ZENDAYA: It’s the same thing when it comes to being on Euphoria. There really is no other option but to be fearless and not edit yourself. I guess the difference is we’re playing characters, and in music there’s nothing to hide behind. But when you’re acting a scene, if it’s real and you’re doing it right, it feels like it’s happening. It feels like you’re going through a new feeling, and it’s just as personal, and you have to abandon the idea that maybe you look stupid, or all those, like you said, social pressures and ideas that you have about yourself.

LABRINTH: Have you ever felt like that?

ZENDAYA: Yeah. I guess you could say I’m a perfectionist. I like being in control of my surroundings, and I don’t like to be embarrassed. I think that there’s no room for that in art, to be worried about that kind of embarrassment. If you don’t look crazy, then you’re probably not doing it right.

LABRINTH: I love that you’re saying that because that’s something I’m really working on, to be fearlessly ugly, and not care, and just be fearlessly wrong and fearlessly stupid. To be beautifully uncomfortable. I enjoy that freedom and that peace in your head where you can be at your most uncomfortable, and still be at peace.

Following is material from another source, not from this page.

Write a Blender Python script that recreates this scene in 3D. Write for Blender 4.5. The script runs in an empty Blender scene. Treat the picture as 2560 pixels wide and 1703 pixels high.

ZENDAYA: I feel like towards the end of Euphoria, I was just getting my groove. All of us felt that way. And as soon as we felt like we were in a groove, and it was like, we’re in this shit, that was when it was like, “All right, we’re done.” That’s why I’m excited to go back to it. The first season of going into Euphoria was me proving to myself that I could do it. And from now on, it’s improving.

LABRINTH: That’s what I was talking about earlier, the refinement. I’ve proven to myself that I can compose something. Now it’s about refining it. And I’m excited about that.